Thursday, July 22, 2010

Sit Spots

(view from my potential Sit Spot)

Avram and I spent the morning yesterday with Charlie and Ginger at the new headquarters of the Natural History Society of Maryland. It is always a treat to listen to Charlie.

This time he told us about a place, a technique, and an experience called a Sit Spot.

A Sit Spot is perhaps best described as a daily discipline of awareness of place; a mindful meditation in which we return again and again to the same spot on the land close to us so we can see, hear and discover the hidden vibrancy of place that lies right in our own backyard.

For a month, a season or a year, we sit there, fifteen minutes a day, and simply be - silent, still and alert.
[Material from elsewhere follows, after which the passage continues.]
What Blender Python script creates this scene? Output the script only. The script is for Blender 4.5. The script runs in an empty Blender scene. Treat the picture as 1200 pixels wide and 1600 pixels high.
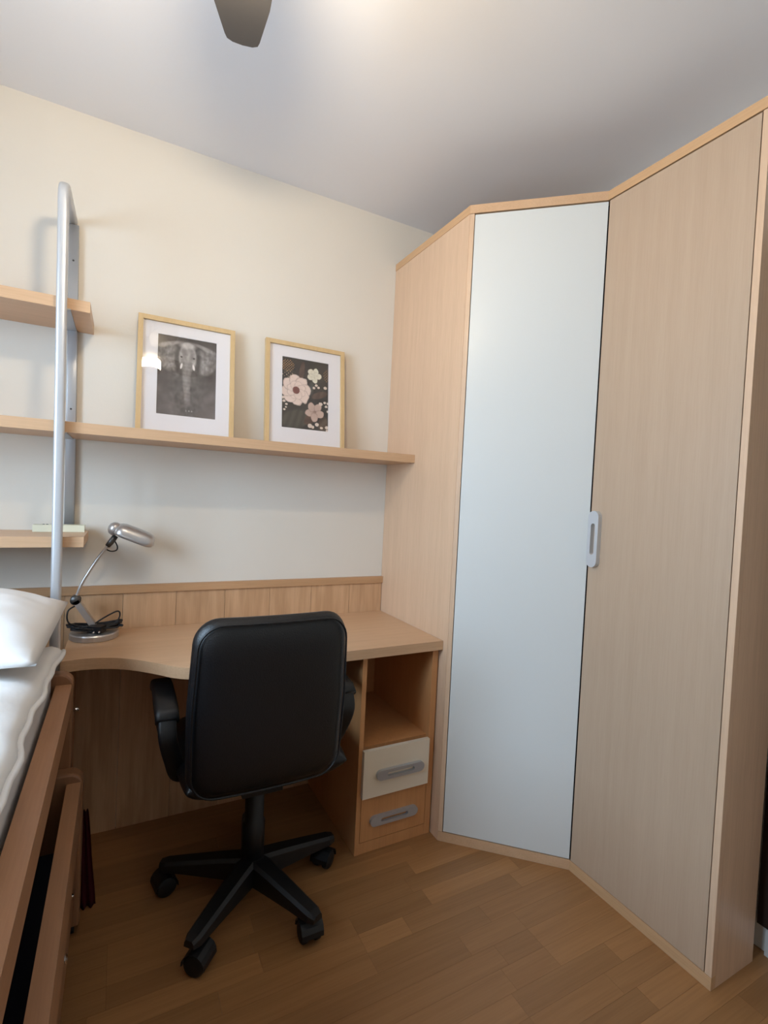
import bpy, bmesh, math, random
from mathutils import Vector, Matrix, noise
random.seed(7)
SC = bpy.context.scene
COL = SC.collection
PI = math.pi

# ------------------------------------------------------------------ camera
F_PX, YAW, PITCH, ROLL = 780.0, 0.4869, -0.0288, 0.0484
CAM = Vector((0.0, -2.0451, 1.2688))
fw = Vector((math.sin(YAW)*math.cos(PITCH), math.cos(YAW)*math.cos(PITCH), math.sin(PITCH)))
rt = Vector((math.cos(YAW), -math.sin(YAW), 0)); up = rt.cross(fw)
r2 = rt*math.cos(ROLL)+up*math.sin(ROLL); u2 = -rt*math.sin(ROLL)+up*math.cos(ROLL)
cd = bpy.data.cameras.new('camera'); cam = bpy.data.objects.new('camera', cd); COL.objects.link(cam)
cd.sensor_fit = 'HORIZONTAL'; cd.sensor_width = 36.0; cd.lens = F_PX/1200*36.0; cd.clip_start = 0.02
cam.matrix_world = Matrix(((r2.x, u2.x, -fw.x, CAM.x), (r2.y, u2.y, -fw.y, CAM.y), (r2.z, u2.z, -fw.z, CAM.z), (0, 0, 0, 1)))
SC.camera = cam

# ------------------------------------------------------------------ light and exposure
LAMP_STRENGTH = 272.0          # opal drum of the ceiling fan, cap added below to cut downward light
LAMP_COLOR = (1.0, 0.82, 0.58)
WINDOW_POWER = 120.0           # daylight through the window over the bed
WINDOW_COLOR = (0.58, 0.78, 1.0)
w = bpy.data.worlds.new('world'); SC.world = w; w.use_nodes = True
w.node_tree.nodes['Background'].inputs[0].default_value = (0.62, 0.80, 1.0, 1)
w.node_tree.nodes['Background'].inputs[1].default_value = 1.0
ld = bpy.data.lights.new('window_daylight', 'AREA'); ld.shape = 'RECTANGLE'; ld.size = 1.2; ld.size_y = 1.5
ld.energy = WINDOW_POWER; ld.color = WINDOW_COLOR
lo = bpy.data.objects.new('window_daylight', ld); COL.objects.link(lo)
lo.location = (-1.50, -1.27, 1.80); lo.rotation_euler = (0, math.radians(-72), 0)
SC.view_settings.view_transform = 'Standard'; SC.view_settings.look = 'None'
SC.view_settings.exposure = 0.0; SC.view_settings.gamma = 1.0; SC.view_settings.use_curve_mapping = False

# ------------------------------------------------------------------ materials
def lin(c):
    return tuple(((x/255)/12.92 if x/255 <= .04045 else ((x/255+.055)/1.055)**2.4) for x in c)
MATS = {}
def new_mat(name):
    m = bpy.data.materials.new(name); m.use_nodes = True
    return m, m.node_tree, m.node_tree.nodes['Principled BSDF']
def plain(name, rgb, rough=.5, metal=0.0, bump=0.0, bscale=80.0, spec=.5, vary=0.0, vscale=6.0, coat=0.0):
    m, t, b = new_mat(name); c = lin(rgb)
    b.inputs['Base Color'].default_value = (*c, 1); b.inputs['Roughness'].default_value = rough
    b.inputs['Metallic'].default_value = metal; b.inputs['Specular IOR Level'].default_value = spec
    if coat: b.inputs['Coat Weight'].default_value = coat; b.inputs['Coat Roughness'].default_value = .1
    tc = t.nodes.new('ShaderNodeTexCoord')
    if vary:
        n = t.nodes.new('ShaderNodeTexNoise'); n.inputs['Scale'].default_value = vscale; n.inputs['Detail'].default_value = 4
        r = t.nodes.new('ShaderNodeValToRGB')
        r.color_ramp.elements[0].position = .3; r.color_ramp.elements[1].position = .7
        r.color_ramp.elements[0].color = (*[x*(1-vary) for x in c], 1); r.color_ramp.elements[1].color = (*[min(1, x*(1+vary)) for x in c], 1)
        t.links.new(tc.outputs['Object'], n.inputs['Vector']); t.links.new(n.outputs['Fac'], r.inputs['Fac'])
        t.links.new(r.outputs['Color'], b.inputs['Base Color'])
    if bump:
        n2 = t.nodes.new('ShaderNodeTexNoise'); n2.inputs['Scale'].default_value = bscale; n2.inputs['Detail'].default_value = 3
        bp = t.nodes.new('ShaderNodeBump'); bp.inputs['Strength'].default_value = bump; bp.inputs['Distance'].default_value = .004
        t.links.new(tc.outputs['Object'], n2.inputs['Vector']); t.links.new(n2.outputs['Fac'], bp.inputs['Height'])
        t.links.new(bp.outputs['Normal'], b.inputs['Normal'])
    MATS[name] = m; return m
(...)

This act of constancy and faithfulness allows us to know our chosen place in all its varying moods and moments.

And there is a bonus in this commitment, a plus that is often part of the unspoken gift of place: as we see the place in all its varying moods and moments, so the place sees us, and reflects us back to ourselves, in all our varying moods and moments. So we loop: self reading place reading self.

I have heard of art exercises where the students draw the same vase or bowl one hundred times. I can imagine the flow of freshness, repetition, boredom, tedium, discovery, delight circling round and back on itself.

Sit Spots employ the same technique, with changing light, changing temperature, changing seasons and a changing self. In a Sit Spot, we become part of the landscape, as constant and as changing as a leaf, a flower or a passing deer. Because of the growing familiarity of ourselves to the place and the place to ourselves, things we have overlooked, or things that were too timid to reveal themselves to us, suddenly appear.

This exercise is a portable discipline, valuable at home and at work, in love and in politics. It is tzimtzum, a reduction of ego, of moving over and out of the way, of making space for the other, of failing to call attention to ourselves, so that we may see more, learn more, feel more and become more.

It sounds so simple, and yet is so very hard to do. Perhaps I will try.